If I allocate a shared memory buffer in a global function how can other device functions that I pass a pointer distinguish between the possible address types (global device or shared mem) that the pointer could refer to.
Note that "shared" memory, in the context of CUDA, specifically means the on-chip memory that is shared between all threads in a block. So, if you mean an array declared with the __shared__ qualifier, it normally doesn't make sense to use it for passing information between device functions (as all the threads see the very same memory). I think the compiler might put regular arrays in shared memory? Or maybe it was in the register file. Anyway, there's a good chance that it ends up in global memory, which would be an inefficient way of passing information between the device functions (especially on < 2.0 devices).
On the side I was today horrified that NVCC with CUDA Toolkit 3.0 disallows so-called 'external calls from global functions', requiring them to be inlined. This means in effect I have to declare all device functions inline and the separation of header / source files is broken. This is of course quite ugly, but is there an alternative?
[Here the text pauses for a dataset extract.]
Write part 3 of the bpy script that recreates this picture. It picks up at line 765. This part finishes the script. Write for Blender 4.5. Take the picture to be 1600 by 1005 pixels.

CUDA does not include a linker for device code so you must keep the kernel(s) and all related device functions in the same .cu file.
This depends on the compute capability of your CUDA device. For devices of compute capability <2.0, the compiler has to decide at compile time whether a pointer points to shared or global memory and issue separate instructions. This is not required for devices with compute capability >= 2.0.
By default, all function calls within a kernel are inlined and the compiler can then, in most cases, use flow analysis to see if something is shared or global. If you're compiling for a device of compute capability <2.0, you may have encountered the warning warning : Cannot tell what pointer points to, assuming global memory space. This is what you get when the compiler can't follow your pointers around correctly.